* Start Task data *

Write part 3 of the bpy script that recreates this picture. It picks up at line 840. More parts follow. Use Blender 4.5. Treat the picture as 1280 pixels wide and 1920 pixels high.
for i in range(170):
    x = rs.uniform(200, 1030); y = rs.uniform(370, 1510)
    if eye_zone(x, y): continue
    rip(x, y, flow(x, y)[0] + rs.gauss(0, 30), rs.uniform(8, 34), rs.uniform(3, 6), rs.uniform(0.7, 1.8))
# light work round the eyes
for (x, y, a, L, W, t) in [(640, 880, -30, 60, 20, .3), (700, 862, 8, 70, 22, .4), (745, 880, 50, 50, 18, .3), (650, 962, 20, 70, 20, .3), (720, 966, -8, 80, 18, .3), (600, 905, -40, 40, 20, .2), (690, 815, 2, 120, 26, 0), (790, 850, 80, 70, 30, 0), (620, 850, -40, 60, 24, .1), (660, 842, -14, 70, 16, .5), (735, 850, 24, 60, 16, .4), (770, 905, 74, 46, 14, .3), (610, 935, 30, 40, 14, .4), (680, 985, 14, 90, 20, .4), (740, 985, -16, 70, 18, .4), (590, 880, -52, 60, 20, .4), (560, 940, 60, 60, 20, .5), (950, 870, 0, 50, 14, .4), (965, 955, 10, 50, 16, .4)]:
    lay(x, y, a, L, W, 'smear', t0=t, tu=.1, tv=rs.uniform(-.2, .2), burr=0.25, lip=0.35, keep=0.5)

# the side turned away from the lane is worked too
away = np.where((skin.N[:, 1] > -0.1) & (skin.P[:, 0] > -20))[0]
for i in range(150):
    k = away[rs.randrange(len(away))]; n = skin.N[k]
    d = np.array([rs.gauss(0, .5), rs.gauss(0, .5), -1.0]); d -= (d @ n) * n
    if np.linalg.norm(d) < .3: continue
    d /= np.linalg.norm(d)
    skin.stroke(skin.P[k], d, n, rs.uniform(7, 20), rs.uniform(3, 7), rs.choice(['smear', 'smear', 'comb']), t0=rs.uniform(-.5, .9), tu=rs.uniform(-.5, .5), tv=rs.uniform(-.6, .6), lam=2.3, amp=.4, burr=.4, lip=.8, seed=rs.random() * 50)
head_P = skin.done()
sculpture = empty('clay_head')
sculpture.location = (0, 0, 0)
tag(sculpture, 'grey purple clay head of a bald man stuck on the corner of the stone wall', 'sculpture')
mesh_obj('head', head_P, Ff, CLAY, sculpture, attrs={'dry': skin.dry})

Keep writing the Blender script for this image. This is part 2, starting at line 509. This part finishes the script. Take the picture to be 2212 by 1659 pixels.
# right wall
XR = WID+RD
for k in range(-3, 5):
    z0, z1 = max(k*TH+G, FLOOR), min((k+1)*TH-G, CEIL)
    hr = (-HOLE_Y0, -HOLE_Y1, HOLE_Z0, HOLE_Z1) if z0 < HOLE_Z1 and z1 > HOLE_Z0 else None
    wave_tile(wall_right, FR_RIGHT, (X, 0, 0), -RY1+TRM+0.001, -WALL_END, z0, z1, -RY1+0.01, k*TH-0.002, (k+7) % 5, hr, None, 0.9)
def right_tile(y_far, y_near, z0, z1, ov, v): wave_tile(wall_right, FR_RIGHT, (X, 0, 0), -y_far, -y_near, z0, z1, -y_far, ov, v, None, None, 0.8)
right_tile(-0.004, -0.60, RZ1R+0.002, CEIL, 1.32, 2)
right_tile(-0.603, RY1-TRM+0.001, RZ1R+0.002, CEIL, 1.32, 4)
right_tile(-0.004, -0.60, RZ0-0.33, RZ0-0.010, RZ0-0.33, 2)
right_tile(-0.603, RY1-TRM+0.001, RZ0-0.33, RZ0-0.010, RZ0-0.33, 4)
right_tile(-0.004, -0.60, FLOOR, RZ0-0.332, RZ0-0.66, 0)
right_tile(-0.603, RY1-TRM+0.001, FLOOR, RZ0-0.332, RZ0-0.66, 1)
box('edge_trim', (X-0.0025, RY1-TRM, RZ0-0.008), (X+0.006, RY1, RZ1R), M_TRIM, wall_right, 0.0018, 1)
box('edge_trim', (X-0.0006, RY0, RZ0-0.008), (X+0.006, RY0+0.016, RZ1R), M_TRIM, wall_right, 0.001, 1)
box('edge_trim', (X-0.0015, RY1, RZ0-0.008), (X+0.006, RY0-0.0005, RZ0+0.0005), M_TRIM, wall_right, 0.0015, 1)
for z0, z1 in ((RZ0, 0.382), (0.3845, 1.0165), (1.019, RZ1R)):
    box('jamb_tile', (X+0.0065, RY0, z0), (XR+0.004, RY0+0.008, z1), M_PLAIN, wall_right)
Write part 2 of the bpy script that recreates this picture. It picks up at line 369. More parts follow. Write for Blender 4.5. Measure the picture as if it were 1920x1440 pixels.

* End Task data *

Stated problem =
Reproduce the entries above in full, verbatim.

The reply =
Write part 3 of the bpy script that recreates this picture. It picks up at line 840. More parts follow. Use Blender 4.5. Treat the picture as 1280 pixels wide and 1920 pixels high.
for i in range(170):
    x = rs.uniform(200, 1030); y = rs.uniform(370, 1510)
    if eye_zone(x, y): continue
    rip(x, y, flow(x, y)[0] + rs.gauss(0, 30), rs.uniform(8, 34), rs.uniform(3, 6), rs.uniform(0.7, 1.8))
# light work round the eyes
for (x, y, a, L, W, t) in [(640, 880, -30, 60, 20, .3), (700, 862, 8, 70, 22, .4), (745, 880, 50, 50, 18, .3), (650, 962, 20, 70, 20, .3), (720, 966, -8, 80, 18, .3), (600, 905, -40, 40, 20, .2), (690, 815, 2, 120, 26, 0), (790, 850, 80, 70, 30, 0), (620, 850, -40, 60, 24, .1), (660, 842, -14, 70, 16, .5), (735, 850, 24, 60, 16, .4), (770, 905, 74, 46, 14, .3), (610, 935, 30, 40, 14, .4), (680, 985, 14, 90, 20, .4), (740, 985, -16, 70, 18, .4), (590, 880, -52, 60, 20, .4), (560, 940, 60, 60, 20, .5), (950, 870, 0, 50, 14, .4), (965, 955, 10, 50, 16, .4)]:
    lay(x, y, a, L, W, 'smear', t0=t, tu=.1, tv=rs.uniform(-.2, .2), burr=0.25, lip=0.35, keep=0.5)

# the side turned away from the lane is worked too
away = np.where((skin.N[:, 1] > -0.1) & (skin.P[:, 0] > -20))[0]
for i in range(150):
    k = away[rs.randrange(len(away))]; n = skin.N[k]
    d = np.array([rs.gauss(0, .5), rs.gauss(0, .5), -1.0]); d -= (d @ n) * n
    if np.linalg.norm(d) < .3: continue
    d /= np.linalg.norm(d)
    skin.stroke(skin.P[k], d, n, rs.uniform(7, 20), rs.uniform(3, 7), rs.choice(['smear', 'smear', 'comb']), t0=rs.uniform(-.5, .9), tu=rs.uniform(-.5, .5), tv=rs.uniform(-.6, .6), lam=2.3, amp=.4, burr=.4, lip=.8, seed=rs.random() * 50)
head_P = skin.done()
sculpture = empty('clay_head')
sculpture.location = (0, 0, 0)
tag(sculpture, 'grey purple clay head of a bald man stuck on the corner of the stone wall', 'sculpture')
mesh_obj('head', head_P, Ff, CLAY, sculpture, attrs={'dry': skin.dry})

Keep writing the Blender script for this image. This is part 2, starting at line 509. This part finishes the script. Take the picture to be 2212 by 1659 pixels.
# right wall
XR = WID+RD
for k in range(-3, 5):
    z0, z1 = max(k*TH+G, FLOOR), min((k+1)*TH-G, CEIL)
    hr = (-HOLE_Y0, -HOLE_Y1, HOLE_Z0, HOLE_Z1) if z0 < HOLE_Z1 and z1 > HOLE_Z0 else None
    wave_tile(wall_right, FR_RIGHT, (X, 0, 0), -RY1+TRM+0.001, -WALL_END, z0, z1, -RY1+0.01, k*TH-0.002, (k+7) % 5, hr, None, 0.9)
def right_tile(y_far, y_near, z0, z1, ov, v): wave_tile(wall_right, FR_RIGHT, (X, 0, 0), -y_far, -y_near, z0, z1, -y_far, ov, v, None, None, 0.8)
right_tile(-0.004, -0.60, RZ1R+0.002, CEIL, 1.32, 2)
right_tile(-0.603, RY1-TRM+0.001, RZ1R+0.002, CEIL, 1.32, 4)
right_tile(-0.004, -0.60, RZ0-0.33, RZ0-0.010, RZ0-0.33, 2)
right_tile(-0.603, RY1-TRM+0.001, RZ0-0.33, RZ0-0.010, RZ0-0.33, 4)
right_tile(-0.004, -0.60, FLOOR, RZ0-0.332, RZ0-0.66, 0)
right_tile(-0.603, RY1-TRM+0.001, FLOOR, RZ0-0.332, RZ0-0.66, 1)
box('edge_trim', (X-0.0025, RY1-TRM, RZ0-0.008), (X+0.006, RY1, RZ1R), M_TRIM, wall_right, 0.0018, 1)
box('edge_trim', (X-0.0006, RY0, RZ0-0.008), (X+0.006, RY0+0.016, RZ1R), M_TRIM, wall_right, 0.001, 1)
box('edge_trim', (X-0.0015, RY1, RZ0-0.008), (X+0.006, RY0-0.0005, RZ0+0.0005), M_TRIM, wall_right, 0.0015, 1)
for z0, z1 in ((RZ0, 0.382), (0.3845, 1.0165), (1.019, RZ1R)):
    box('jamb_tile', (X+0.0065, RY0, z0), (XR+0.004, RY0+0.008, z1), M_PLAIN, wall_right)
Write part 2 of the bpy script that recreates this picture. It picks up at line 369. More parts follow. Write for Blender 4.5. Measure the picture as if it were 1920x1440 pixels.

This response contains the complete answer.